**What is needed**
Quote each record exactly, please, leaving none out.

**Stored records**
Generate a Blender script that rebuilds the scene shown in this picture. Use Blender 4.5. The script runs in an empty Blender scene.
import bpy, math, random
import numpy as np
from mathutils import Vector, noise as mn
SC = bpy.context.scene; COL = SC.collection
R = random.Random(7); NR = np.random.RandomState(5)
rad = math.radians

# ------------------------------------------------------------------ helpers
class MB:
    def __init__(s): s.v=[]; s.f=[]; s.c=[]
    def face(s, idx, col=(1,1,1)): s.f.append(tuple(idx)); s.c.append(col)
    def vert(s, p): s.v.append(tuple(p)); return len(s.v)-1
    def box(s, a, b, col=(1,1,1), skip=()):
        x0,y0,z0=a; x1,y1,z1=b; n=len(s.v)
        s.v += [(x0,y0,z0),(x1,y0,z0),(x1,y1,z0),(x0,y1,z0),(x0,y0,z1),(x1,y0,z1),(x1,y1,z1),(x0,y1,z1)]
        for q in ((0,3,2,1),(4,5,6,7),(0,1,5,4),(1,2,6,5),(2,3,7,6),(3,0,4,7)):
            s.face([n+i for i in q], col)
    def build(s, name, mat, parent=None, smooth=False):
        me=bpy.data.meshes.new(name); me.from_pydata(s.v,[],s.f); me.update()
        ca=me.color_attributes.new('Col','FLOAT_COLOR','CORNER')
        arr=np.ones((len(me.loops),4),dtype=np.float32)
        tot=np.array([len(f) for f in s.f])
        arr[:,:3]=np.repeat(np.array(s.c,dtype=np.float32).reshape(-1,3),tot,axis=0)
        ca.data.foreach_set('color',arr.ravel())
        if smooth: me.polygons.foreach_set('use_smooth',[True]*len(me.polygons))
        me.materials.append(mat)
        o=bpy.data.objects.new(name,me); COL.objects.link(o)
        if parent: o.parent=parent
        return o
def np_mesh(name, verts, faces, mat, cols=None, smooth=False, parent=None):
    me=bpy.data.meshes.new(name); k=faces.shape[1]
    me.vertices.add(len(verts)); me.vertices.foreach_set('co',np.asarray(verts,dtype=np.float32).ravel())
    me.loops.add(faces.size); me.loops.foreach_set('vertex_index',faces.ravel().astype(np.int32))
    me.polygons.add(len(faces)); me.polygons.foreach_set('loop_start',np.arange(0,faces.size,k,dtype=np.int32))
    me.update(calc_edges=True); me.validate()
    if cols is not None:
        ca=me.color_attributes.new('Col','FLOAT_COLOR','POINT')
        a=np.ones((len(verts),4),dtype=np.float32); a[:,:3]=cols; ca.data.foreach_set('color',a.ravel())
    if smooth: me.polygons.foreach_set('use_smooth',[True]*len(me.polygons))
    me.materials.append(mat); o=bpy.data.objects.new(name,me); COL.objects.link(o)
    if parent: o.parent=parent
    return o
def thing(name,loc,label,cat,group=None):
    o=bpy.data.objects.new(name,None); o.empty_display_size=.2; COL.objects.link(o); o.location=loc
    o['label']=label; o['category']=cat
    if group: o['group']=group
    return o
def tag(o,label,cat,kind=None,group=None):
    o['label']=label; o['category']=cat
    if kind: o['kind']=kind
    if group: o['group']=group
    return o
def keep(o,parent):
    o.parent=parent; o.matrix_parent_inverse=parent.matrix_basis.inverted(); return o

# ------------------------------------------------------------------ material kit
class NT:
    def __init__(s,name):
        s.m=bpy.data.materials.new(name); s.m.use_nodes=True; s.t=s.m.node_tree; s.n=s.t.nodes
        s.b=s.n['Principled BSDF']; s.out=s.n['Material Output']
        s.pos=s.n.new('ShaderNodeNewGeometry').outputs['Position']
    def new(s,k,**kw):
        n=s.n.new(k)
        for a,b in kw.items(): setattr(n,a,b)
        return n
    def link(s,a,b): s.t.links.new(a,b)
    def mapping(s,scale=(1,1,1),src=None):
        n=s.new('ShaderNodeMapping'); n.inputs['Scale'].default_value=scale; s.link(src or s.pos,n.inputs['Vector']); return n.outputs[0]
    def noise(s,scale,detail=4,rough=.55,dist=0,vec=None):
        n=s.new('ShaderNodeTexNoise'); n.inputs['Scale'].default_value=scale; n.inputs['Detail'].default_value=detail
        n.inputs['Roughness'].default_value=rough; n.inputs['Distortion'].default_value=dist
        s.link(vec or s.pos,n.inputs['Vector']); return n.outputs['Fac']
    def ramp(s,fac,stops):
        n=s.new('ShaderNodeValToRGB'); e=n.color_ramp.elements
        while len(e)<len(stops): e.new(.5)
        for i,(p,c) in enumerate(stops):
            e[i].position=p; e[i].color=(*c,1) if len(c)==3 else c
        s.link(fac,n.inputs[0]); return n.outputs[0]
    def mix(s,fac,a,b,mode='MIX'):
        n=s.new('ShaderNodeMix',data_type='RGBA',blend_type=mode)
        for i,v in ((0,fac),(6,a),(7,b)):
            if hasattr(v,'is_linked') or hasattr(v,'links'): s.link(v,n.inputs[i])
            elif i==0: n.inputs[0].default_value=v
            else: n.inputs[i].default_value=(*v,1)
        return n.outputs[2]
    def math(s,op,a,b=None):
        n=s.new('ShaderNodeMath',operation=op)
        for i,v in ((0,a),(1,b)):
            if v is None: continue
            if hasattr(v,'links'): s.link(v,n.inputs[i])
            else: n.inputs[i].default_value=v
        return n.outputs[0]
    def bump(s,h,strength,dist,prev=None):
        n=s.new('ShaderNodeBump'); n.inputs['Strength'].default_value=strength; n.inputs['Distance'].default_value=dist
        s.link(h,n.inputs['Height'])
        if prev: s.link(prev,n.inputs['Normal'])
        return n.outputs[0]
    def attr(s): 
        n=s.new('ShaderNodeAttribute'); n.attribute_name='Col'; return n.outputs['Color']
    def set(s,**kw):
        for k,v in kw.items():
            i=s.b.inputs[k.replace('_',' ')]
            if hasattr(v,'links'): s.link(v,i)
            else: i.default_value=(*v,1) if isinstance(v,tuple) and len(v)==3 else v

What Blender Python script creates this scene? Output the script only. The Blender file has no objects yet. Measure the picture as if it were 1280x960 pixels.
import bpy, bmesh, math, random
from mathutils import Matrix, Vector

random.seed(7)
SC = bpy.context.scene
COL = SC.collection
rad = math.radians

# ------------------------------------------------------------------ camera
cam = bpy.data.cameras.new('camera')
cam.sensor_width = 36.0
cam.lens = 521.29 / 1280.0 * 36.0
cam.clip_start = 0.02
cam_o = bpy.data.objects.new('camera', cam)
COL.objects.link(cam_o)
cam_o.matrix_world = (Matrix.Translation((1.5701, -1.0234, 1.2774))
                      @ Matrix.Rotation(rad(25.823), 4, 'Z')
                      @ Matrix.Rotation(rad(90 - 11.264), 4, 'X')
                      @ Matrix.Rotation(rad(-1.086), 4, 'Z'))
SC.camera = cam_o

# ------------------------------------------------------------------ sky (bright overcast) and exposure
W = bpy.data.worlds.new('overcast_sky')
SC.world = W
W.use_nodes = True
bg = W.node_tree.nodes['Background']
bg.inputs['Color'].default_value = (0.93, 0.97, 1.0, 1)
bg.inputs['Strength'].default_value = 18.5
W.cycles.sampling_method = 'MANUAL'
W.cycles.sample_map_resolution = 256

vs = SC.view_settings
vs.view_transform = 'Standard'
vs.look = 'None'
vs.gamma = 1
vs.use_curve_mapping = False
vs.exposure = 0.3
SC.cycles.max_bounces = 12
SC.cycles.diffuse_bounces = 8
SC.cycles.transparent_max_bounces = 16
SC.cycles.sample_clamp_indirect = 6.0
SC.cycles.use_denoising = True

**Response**
Generate a Blender script that rebuilds the scene shown in this picture. Use Blender 4.5. The script runs in an empty Blender scene.
import bpy, math, random
import numpy as np
from mathutils import Vector, noise as mn
SC = bpy.context.scene; COL = SC.collection
R = random.Random(7); NR = np.random.RandomState(5)
rad = math.radians

# ------------------------------------------------------------------ helpers
class MB:
    def __init__(s): s.v=[]; s.f=[]; s.c=[]
    def face(s, idx, col=(1,1,1)): s.f.append(tuple(idx)); s.c.append(col)
    def vert(s, p): s.v.append(tuple(p)); return len(s.v)-1
    def box(s, a, b, col=(1,1,1), skip=()):
        x0,y0,z0=a; x1,y1,z1=b; n=len(s.v)
        s.v += [(x0,y0,z0),(x1,y0,z0),(x1,y1,z0),(x0,y1,z0),(x0,y0,z1),(x1,y0,z1),(x1,y1,z1),(x0,y1,z1)]
        for q in ((0,3,2,1),(4,5,6,7),(0,1,5,4),(1,2,6,5),(2,3,7,6),(3,0,4,7)):
            s.face([n+i for i in q], col)
    def build(s, name, mat, parent=None, smooth=False):
        me=bpy.data.meshes.new(name); me.from_pydata(s.v,[],s.f); me.update()
        ca=me.color_attributes.new('Col','FLOAT_COLOR','CORNER')
        arr=np.ones((len(me.loops),4),dtype=np.float32)
        tot=np.array([len(f) for f in s.f])
        arr[:,:3]=np.repeat(np.array(s.c,dtype=np.float32).reshape(-1,3),tot,axis=0)
        ca.data.foreach_set('color',arr.ravel())
        if smooth: me.polygons.foreach_set('use_smooth',[True]*len(me.polygons))
        me.materials.append(mat)
        o=bpy.data.objects.new(name,me); COL.objects.link(o)
        if parent: o.parent=parent
        return o
def np_mesh(name, verts, faces, mat, cols=None, smooth=False, parent=None):
    me=bpy.data.meshes.new(name); k=faces.shape[1]
    me.vertices.add(len(verts)); me.vertices.foreach_set('co',np.asarray(verts,dtype=np.float32).ravel())
    me.loops.add(faces.size); me.loops.foreach_set('vertex_index',faces.ravel().astype(np.int32))
    me.polygons.add(len(faces)); me.polygons.foreach_set('loop_start',np.arange(0,faces.size,k,dtype=np.int32))
    me.update(calc_edges=True); me.validate()
    if cols is not None:
        ca=me.color_attributes.new('Col','FLOAT_COLOR','POINT')
        a=np.ones((len(verts),4),dtype=np.float32); a[:,:3]=cols; ca.data.foreach_set('color',a.ravel())
    if smooth: me.polygons.foreach_set('use_smooth',[True]*len(me.polygons))
    me.materials.append(mat); o=bpy.data.objects.new(name,me); COL.objects.link(o)
    if parent: o.parent=parent
    return o
def thing(name,loc,label,cat,group=None):
    o=bpy.data.objects.new(name,None); o.empty_display_size=.2; COL.objects.link(o); o.location=loc
    o['label']=label; o['category']=cat
    if group: o['group']=group
    return o
def tag(o,label,cat,kind=None,group=None):
    o['label']=label; o['category']=cat
    if kind: o['kind']=kind
    if group: o['group']=group
    return o
def keep(o,parent):
    o.parent=parent; o.matrix_parent_inverse=parent.matrix_basis.inverted(); return o

# ------------------------------------------------------------------ material kit
class NT:
    def __init__(s,name):
        s.m=bpy.data.materials.new(name); s.m.use_nodes=True; s.t=s.m.node_tree; s.n=s.t.nodes
        s.b=s.n['Principled BSDF']; s.out=s.n['Material Output']
        s.pos=s.n.new('ShaderNodeNewGeometry').outputs['Position']
    def new(s,k,**kw):
        n=s.n.new(k)
        for a,b in kw.items(): setattr(n,a,b)
        return n
    def link(s,a,b): s.t.links.new(a,b)
    def mapping(s,scale=(1,1,1),src=None):
        n=s.new('ShaderNodeMapping'); n.inputs['Scale'].default_value=scale; s.link(src or s.pos,n.inputs['Vector']); return n.outputs[0]
    def noise(s,scale,detail=4,rough=.55,dist=0,vec=None):
        n=s.new('ShaderNodeTexNoise'); n.inputs['Scale'].default_value=scale; n.inputs['Detail'].default_value=detail
        n.inputs['Roughness'].default_value=rough; n.inputs['Distortion'].default_value=dist
        s.link(vec or s.pos,n.inputs['Vector']); return n.outputs['Fac']
    def ramp(s,fac,stops):
        n=s.new('ShaderNodeValToRGB'); e=n.color_ramp.elements
        while len(e)<len(stops): e.new(.5)
        for i,(p,c) in enumerate(stops):
            e[i].position=p; e[i].color=(*c,1) if len(c)==3 else c
        s.link(fac,n.inputs[0]); return n.outputs[0]
    def mix(s,fac,a,b,mode='MIX'):
        n=s.new('ShaderNodeMix',data_type='RGBA',blend_type=mode)
        for i,v in ((0,fac),(6,a),(7,b)):
            if hasattr(v,'is_linked') or hasattr(v,'links'): s.link(v,n.inputs[i])
            elif i==0: n.inputs[0].default_value=v
            else: n.inputs[i].default_value=(*v,1)
        return n.outputs[2]
    def math(s,op,a,b=None):
        n=s.new('ShaderNodeMath',operation=op)
        for i,v in ((0,a),(1,b)):
            if v is None: continue
            if hasattr(v,'links'): s.link(v,n.inputs[i])
            else: n.inputs[i].default_value=v
        return n.outputs[0]
    def bump(s,h,strength,dist,prev=None):
        n=s.new('ShaderNodeBump'); n.inputs['Strength'].default_value=strength; n.inputs['Distance'].default_value=dist
        s.link(h,n.inputs['Height'])
        if prev: s.link(prev,n.inputs['Normal'])
        return n.outputs[0]
    def attr(s): 
        n=s.new('ShaderNodeAttribute'); n.attribute_name='Col'; return n.outputs['Color']
    def set(s,**kw):
        for k,v in kw.items():
            i=s.b.inputs[k.replace('_',' ')]
            if hasattr(v,'links'): s.link(v,i)
            else: i.default_value=(*v,1) if isinstance(v,tuple) and len(v)==3 else v

What Blender Python script creates this scene? Output the script only. The Blender file has no objects yet. Measure the picture as if it were 1280x960 pixels.
import bpy, bmesh, math, random
from mathutils import Matrix, Vector

random.seed(7)
SC = bpy.context.scene
COL = SC.collection
rad = math.radians

# ------------------------------------------------------------------ camera
cam = bpy.data.cameras.new('camera')
cam.sensor_width = 36.0
cam.lens = 521.29 / 1280.0 * 36.0
cam.clip_start = 0.02
cam_o = bpy.data.objects.new('camera', cam)
COL.objects.link(cam_o)
cam_o.matrix_world = (Matrix.Translation((1.5701, -1.0234, 1.2774))
                      @ Matrix.Rotation(rad(25.823), 4, 'Z')
                      @ Matrix.Rotation(rad(90 - 11.264), 4, 'X')
                      @ Matrix.Rotation(rad(-1.086), 4, 'Z'))
SC.camera = cam_o

# ------------------------------------------------------------------ sky (bright overcast) and exposure
W = bpy.data.worlds.new('overcast_sky')
SC.world = W
W.use_nodes = True
bg = W.node_tree.nodes['Background']
bg.inputs['Color'].default_value = (0.93, 0.97, 1.0, 1)
bg.inputs['Strength'].default_value = 18.5
W.cycles.sampling_method = 'MANUAL'
W.cycles.sample_map_resolution = 256

vs = SC.view_settings
vs.view_transform = 'Standard'
vs.look = 'None'
vs.gamma = 1
vs.use_curve_mapping = False
vs.exposure = 0.3
SC.cycles.max_bounces = 12
SC.cycles.diffuse_bounces = 8
SC.cycles.transparent_max_bounces = 16
SC.cycles.sample_clamp_indirect = 6.0
SC.cycles.use_denoising = True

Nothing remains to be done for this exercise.